# [Instruction]
Transcribe the listing below from its opening line up to and including the line that contains "S.camera = cam"; reproduce nothing else.

# [Data lines]
-- -- --
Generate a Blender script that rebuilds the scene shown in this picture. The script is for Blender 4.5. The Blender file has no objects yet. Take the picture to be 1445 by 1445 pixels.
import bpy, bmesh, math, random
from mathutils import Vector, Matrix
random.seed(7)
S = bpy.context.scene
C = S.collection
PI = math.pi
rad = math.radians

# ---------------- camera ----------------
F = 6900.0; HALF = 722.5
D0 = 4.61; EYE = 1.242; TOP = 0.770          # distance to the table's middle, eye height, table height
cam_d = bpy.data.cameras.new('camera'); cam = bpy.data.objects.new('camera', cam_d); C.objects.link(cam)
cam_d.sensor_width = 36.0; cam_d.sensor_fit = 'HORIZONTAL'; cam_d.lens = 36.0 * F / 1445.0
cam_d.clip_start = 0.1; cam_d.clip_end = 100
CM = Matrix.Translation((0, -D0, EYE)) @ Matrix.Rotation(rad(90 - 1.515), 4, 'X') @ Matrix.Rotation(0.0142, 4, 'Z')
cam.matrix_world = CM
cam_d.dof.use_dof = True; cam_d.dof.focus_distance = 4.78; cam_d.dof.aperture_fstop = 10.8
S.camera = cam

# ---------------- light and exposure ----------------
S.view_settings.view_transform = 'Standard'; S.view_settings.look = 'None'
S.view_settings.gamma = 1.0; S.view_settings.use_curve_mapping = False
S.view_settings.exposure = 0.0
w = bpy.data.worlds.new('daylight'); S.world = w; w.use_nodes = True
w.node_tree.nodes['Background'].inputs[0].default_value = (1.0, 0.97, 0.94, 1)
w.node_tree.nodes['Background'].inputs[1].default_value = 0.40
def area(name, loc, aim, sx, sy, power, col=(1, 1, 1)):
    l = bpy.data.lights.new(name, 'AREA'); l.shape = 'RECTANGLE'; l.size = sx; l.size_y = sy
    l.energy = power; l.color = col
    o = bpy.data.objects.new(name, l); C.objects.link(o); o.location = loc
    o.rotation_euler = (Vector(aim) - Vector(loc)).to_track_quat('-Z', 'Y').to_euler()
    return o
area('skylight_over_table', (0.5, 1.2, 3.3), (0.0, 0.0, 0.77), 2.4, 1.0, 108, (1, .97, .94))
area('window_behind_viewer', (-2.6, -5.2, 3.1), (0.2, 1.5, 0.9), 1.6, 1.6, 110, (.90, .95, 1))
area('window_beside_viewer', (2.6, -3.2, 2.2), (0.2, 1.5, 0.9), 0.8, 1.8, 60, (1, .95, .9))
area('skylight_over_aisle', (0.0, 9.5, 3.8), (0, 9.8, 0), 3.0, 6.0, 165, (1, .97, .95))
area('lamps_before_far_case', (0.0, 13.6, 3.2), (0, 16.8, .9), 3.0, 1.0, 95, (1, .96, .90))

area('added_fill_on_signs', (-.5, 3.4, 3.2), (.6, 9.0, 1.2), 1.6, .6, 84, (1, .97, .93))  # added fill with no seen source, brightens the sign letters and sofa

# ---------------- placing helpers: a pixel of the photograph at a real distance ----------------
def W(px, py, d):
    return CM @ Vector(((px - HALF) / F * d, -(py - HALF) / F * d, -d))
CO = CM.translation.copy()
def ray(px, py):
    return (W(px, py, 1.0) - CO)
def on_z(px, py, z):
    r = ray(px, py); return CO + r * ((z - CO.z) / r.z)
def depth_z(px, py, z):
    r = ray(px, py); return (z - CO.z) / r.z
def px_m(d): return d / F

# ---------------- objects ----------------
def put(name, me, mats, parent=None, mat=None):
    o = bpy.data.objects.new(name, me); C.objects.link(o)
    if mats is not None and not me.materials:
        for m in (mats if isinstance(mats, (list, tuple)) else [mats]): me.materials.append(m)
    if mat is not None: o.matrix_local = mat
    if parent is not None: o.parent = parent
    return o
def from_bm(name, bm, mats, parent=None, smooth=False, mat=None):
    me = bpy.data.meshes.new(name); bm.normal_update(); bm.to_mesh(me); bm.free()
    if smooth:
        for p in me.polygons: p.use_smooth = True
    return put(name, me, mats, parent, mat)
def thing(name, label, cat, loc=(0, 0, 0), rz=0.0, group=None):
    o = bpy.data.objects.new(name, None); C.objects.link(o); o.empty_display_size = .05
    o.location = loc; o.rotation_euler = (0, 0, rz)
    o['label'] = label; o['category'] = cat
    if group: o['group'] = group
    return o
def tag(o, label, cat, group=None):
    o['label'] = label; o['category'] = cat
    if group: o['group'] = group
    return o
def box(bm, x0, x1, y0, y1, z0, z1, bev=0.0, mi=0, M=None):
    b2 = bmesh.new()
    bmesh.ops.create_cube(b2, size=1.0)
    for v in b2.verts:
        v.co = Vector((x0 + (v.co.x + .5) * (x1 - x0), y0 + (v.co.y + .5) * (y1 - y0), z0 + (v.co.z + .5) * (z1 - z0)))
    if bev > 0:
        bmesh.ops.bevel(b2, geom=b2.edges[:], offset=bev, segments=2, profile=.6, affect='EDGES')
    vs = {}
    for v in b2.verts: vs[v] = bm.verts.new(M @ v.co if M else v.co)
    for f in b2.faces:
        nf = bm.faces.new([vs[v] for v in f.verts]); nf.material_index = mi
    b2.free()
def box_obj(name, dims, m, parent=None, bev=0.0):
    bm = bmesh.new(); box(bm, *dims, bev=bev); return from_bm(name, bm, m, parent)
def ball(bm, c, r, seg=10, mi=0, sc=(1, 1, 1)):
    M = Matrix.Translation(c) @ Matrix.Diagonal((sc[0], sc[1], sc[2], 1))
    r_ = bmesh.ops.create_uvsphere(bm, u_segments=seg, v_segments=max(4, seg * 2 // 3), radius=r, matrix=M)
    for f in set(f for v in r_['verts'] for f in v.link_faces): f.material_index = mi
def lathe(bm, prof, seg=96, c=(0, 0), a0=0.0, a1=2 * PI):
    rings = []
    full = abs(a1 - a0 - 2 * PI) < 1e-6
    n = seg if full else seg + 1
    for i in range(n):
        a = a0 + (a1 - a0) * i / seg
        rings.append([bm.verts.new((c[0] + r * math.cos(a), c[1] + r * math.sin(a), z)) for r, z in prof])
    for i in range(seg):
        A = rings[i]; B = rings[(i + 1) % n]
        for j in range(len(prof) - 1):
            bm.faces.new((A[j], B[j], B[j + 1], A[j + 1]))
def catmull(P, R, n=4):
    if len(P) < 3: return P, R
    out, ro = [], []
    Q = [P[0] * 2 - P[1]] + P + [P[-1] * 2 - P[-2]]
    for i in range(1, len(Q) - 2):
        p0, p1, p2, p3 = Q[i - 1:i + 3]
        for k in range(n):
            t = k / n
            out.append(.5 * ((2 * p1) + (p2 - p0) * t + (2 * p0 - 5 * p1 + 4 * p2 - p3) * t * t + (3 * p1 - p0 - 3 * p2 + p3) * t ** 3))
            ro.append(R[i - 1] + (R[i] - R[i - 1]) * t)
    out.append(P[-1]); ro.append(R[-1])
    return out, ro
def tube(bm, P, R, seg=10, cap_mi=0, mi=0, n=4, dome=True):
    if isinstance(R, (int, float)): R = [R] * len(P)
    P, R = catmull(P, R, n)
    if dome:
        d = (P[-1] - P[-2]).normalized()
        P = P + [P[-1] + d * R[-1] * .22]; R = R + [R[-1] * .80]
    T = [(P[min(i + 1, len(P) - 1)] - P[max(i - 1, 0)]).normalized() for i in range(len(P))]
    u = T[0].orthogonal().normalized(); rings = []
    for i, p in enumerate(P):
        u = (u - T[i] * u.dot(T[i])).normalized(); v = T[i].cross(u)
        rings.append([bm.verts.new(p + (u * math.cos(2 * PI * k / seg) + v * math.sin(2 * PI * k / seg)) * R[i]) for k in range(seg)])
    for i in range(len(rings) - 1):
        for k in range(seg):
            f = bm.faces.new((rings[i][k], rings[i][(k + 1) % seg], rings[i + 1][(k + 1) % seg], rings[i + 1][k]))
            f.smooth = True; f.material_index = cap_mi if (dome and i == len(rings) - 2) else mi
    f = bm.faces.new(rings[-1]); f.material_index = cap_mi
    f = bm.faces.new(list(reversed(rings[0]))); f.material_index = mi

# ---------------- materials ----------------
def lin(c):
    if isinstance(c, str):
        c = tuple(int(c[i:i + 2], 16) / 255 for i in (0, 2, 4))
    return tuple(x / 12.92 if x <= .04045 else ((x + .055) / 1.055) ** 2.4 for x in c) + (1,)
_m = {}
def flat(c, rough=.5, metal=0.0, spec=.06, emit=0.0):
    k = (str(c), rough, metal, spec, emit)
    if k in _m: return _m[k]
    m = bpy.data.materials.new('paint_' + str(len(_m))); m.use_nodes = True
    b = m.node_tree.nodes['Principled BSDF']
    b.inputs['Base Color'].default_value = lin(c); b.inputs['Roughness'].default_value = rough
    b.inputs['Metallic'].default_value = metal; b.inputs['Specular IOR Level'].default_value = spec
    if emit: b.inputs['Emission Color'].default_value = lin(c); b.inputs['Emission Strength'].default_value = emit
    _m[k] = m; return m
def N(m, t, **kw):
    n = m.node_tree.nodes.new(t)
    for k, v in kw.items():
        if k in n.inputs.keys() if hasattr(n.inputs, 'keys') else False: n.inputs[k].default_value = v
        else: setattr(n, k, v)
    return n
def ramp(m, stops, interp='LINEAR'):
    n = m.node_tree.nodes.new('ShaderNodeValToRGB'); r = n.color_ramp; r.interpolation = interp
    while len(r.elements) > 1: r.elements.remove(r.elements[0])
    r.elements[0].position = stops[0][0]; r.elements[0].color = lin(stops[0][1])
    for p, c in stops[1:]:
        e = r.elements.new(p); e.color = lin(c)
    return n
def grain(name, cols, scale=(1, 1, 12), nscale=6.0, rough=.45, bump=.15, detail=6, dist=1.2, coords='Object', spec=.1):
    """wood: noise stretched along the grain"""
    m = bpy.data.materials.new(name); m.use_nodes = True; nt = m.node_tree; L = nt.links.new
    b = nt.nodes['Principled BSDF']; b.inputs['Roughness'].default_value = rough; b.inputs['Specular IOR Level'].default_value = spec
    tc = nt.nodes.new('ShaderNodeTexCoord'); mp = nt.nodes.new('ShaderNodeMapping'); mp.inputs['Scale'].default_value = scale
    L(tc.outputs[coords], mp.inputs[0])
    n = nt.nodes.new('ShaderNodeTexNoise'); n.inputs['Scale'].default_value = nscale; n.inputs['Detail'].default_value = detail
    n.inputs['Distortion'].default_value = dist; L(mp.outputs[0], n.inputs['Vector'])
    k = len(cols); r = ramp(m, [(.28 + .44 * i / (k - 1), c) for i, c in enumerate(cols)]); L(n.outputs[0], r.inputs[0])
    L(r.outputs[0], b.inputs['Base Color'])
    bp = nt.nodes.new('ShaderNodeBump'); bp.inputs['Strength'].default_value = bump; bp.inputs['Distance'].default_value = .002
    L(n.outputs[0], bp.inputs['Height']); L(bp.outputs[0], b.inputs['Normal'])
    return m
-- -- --
# [The completed task]
Generate a Blender script that rebuilds the scene shown in this picture. The script is for Blender 4.5. The Blender file has no objects yet. Take the picture to be 1445 by 1445 pixels.
import bpy, bmesh, math, random
from mathutils import Vector, Matrix
random.seed(7)
S = bpy.context.scene
C = S.collection
PI = math.pi
rad = math.radians

# ---------------- camera ----------------
F = 6900.0; HALF = 722.5
D0 = 4.61; EYE = 1.242; TOP = 0.770          # distance to the table's middle, eye height, table height
cam_d = bpy.data.cameras.new('camera'); cam = bpy.data.objects.new('camera', cam_d); C.objects.link(cam)
cam_d.sensor_width = 36.0; cam_d.sensor_fit = 'HORIZONTAL'; cam_d.lens = 36.0 * F / 1445.0
cam_d.clip_start = 0.1; cam_d.clip_end = 100
CM = Matrix.Translation((0, -D0, EYE)) @ Matrix.Rotation(rad(90 - 1.515), 4, 'X') @ Matrix.Rotation(0.0142, 4, 'Z')
cam.matrix_world = CM
cam_d.dof.use_dof = True; cam_d.dof.focus_distance = 4.78; cam_d.dof.aperture_fstop = 10.8
S.camera = cam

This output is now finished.